まず、キャビンがホイールベースの中心付近に位置したレイアウトは、いかにもミドシップ・レイアウト(といってもコンセプトCはピュアEVなのでエンジンを積んでいるわけではないが……)を想起させるもの。キャビン後方に連なるリアカウルが高く迫り上がったデザインもタイプCの特徴を受け継いでいる。
なお、コンセプトCはアウディのオープンスポーツとして初めて開閉可能なメタルトップを採用しているが、このリアカウルには、オープン時にルーフを格納するという機能も盛り込まれている。

そしてリアカウルに刻まれたルーバーもタイプCをオマージュしたものといって間違いないだろう。

コンセプトCは、ボディサイドに一切のキャラクターラインを持たないいっぽうで、ボディ前端からリアエンドまで伸びるショルダー部は外側に大きく張り出しており、これが力強さを表現するデザイン上のアクセントとされている。
リアエンドもシンプルな面で構成されているが、ここにレイアウトされたテールライトには、左右それぞれに4つずつ並んだ光源が内蔵されている。実は、ヘッドライトも同様に4つの光源で構成されているが、これらはアウディのトレードマークであるフォーリングスを象徴するもの。なお、4つの光源を持つ前後のライトデザインも将来的に登場するすべてのアウディに採用されるという。
また、今回発表されたコンセプトCも単なるショーモデルで終わることなく、2028年初頭には量産モデルがデビューする見通し。それも、コンセプトCの面影を色濃く残したデザインになるというから楽しみだ。
コンセプトCを発表するアウディ CEO ゲルノート・デルナー(Gernot Döllner)
Strive for Clarity
ところで、コンセプトCがお披露目されたイベントには“Strive for Clarity(=明快さの追求)”とのタイトルがつけられていたが、これはアウディの新しいデザイン・コンセプトを表しているだけでなく、企業としての新しい経営体制も示しているという。

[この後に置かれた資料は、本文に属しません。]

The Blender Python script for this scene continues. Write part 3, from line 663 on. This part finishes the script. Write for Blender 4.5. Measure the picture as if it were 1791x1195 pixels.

イベントで挨拶に立ったゲルノート・デルナーCEOは、これについて次のように語った。
「明快さはアウディのデザインだけを定義づけるものではありません。それは私たちが会社を運営するうえでの原則でもあります。私たちは自分たちの製品、組織、そして経営プロセスの本質にフォーカスしていきます。こうすることでイノベーションのための余地を生み出し、技術的リーダーシップが発揮される環境を生み出していきます」
その背景として、近年のアウディには意思決定の透明性が不足しており、これが製品開発の効率などを低下させていたとの反省が社内にはあったことが挙げられる。こうした組織を改革し、アウディ本来の価値である先進的技術の投入、美しいデザインの創造、そして緻密に磨き上げられた製品を生み出すことにこそ、Strive for Clarityの本当の理念が込められているようだ。
そうした変革の表れとして、アウディは拙速な電動化戦略を改める方針を明らかにしている。今回のイベントでも、デルナーCEOは「電気自動車だけでなく、プラグインハイブリッド車、エンジン車なども継続して生産する」と明言。外誌の報道によれば、2033年までにエンジン車の生産を終了するとしていた従来の方針についても、「生産終了時期を明言しない」方向に改めたという。
「技術による先進」というフィロソフィーを堅持しつつ、新しい価値観で次世代のクルマ作りに取り組もうとしているアウディ。その動向を、今後も注目していきたい。